Understanding the Vocational Call

Friday, Mar. 18, 2016
By Special to the Intermountain Catholic

“The church in the United States is witnessing not just the birth of a new vocation in ministry. It is witnessing the emergence of a new process for calling people to ministry. Once we recognize that God calls individuals through the community, we can see in the story of lay ecclesial ministry the community actively calling through the voices of many members. To move forward in our theology of vocation will require imagining a new and active ecclesiology, one in which the church is not just the assembly of those called but the company of those who call.” Edward Hahnenberg (“America” magazine, Oct. 9, 2006)
Throughout the history of lay ecclesial ministry in the United States, the Holy Spirit has been moving. Following the Second Vatican Council in the 1960s, the People of God gained new understandings about their innate dignity as the baptized and large numbers of lay men and women responded to their baptismal calls by presenting themselves to serve the Church’s mission. All are called to holiness, the bishops reminded us. 
This movement was a grassroots response, often centered in the parish where laity discerned their vocations to ministry. Catholic colleges and universities supported requests for lay formation and offered innovative courses in pastoral ministry. Parishes were blessed with new lay leadership. During successive decades, the U. S. Bishops observed and carefully discussed this rapidly growing lay movement. Their dedicated study resulted in the USCCB’s 2005 document Co-Workers in the Vineyard of the Lord.
During this rapid growth that continues today, some people pondered that the old language around vocation no longer seemed to fit. Prior to Vatican II, Catholics associated the term vocation with a state in life. 

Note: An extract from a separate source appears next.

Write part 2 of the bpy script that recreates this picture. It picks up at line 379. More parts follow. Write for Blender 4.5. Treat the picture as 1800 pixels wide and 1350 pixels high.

For many, this understanding continued after the Council. As a religious education teacher, I heard numerous talks on the three states of vocation: marriage, religious life and the ordained priesthood. At Mass, we prayed the important and familiar petition: for an increase in vocations to the priesthood and religious life, especially in this diocese. Gradually intercessions began to reflect a significant shift in vocational understanding. 
Understanding grew. Meanwhile, religious education texts continued to present vocations as one’s permanent state in life. 
A vocation was defined as a mysterious individual call from God containing a strong attraction to a permanent lifestyle. The pastor, priest-formators and ultimately the bishop determined the validity of a candidate’s vocational call to ordination. The religious explained their charisms to students and the teachings on marriage as a vocation remained basically unchanged. 
In our diocese, the permanent diaconate formation program emerged during the 1970s. Vatican II had restored the ancient order and candidates were usually married men whose vocational call to ordination was affirmed by wives and children and approved by the hierarchy. The vocational model as a state in life was undergoing change.
 In the 1990s, we began to hear powerful stories of lay ecclesial ministry candidates, married or single, who shared how their encouragement from pastors, friends, family and parish members shaped their ministry. 
I met devoted laity, married and single, who had long served the local Church in leadership positions but whose service was not necessarily a lifetime commitment. The three vocational calls of priesthood, religious life and marriage based upon the permanent state did not fully describe their vocations to lay ecclesial ministry. 
In the new millennium, many rediscovered the conciliar teaching that the priesthood of the faithful is shared by all through baptism and, as Edward Hahnenberg observed in a 2006 article in America magazine, quoting Vatican II’s Dogmatic Constitution on the Church, “whether they belong to the hierarchy or are cared for by it,” all are called by God to holiness. After centuries of discussion and three Councils, Hahnenberg noted, “the Vatican officially ceded the point: Everyone has a vocation.”
An emerging model of church embodies this deeper understanding. Through baptism, we become the Body of Christ, but refined vocational calls exist and arise within that unified Body. 
The Holy Spirit works through the Christian community and calls some men to ordination. Some men and women are called to the religious life. 
The People of God may be called to varied leadership roles such as teachers, evangelizers, youth or religious education leaders, liturgical music directors, master catechists, finance directors, R.C.I.A. directors, pastoral assistants, jail ministers. 
These calls include the married and single. The periods of service vary and the entire faith community plays an important part in vocational discernment. Most lay persons witness to the faith in everyday encounters at home, in the community and in the workplace, all of which provide daily opportunities to live out the Gospel message. 
There are many agents of God’s call and the Spirit works in mysterious and wonderful ways to help us realize and say “yes” to our vocational calls.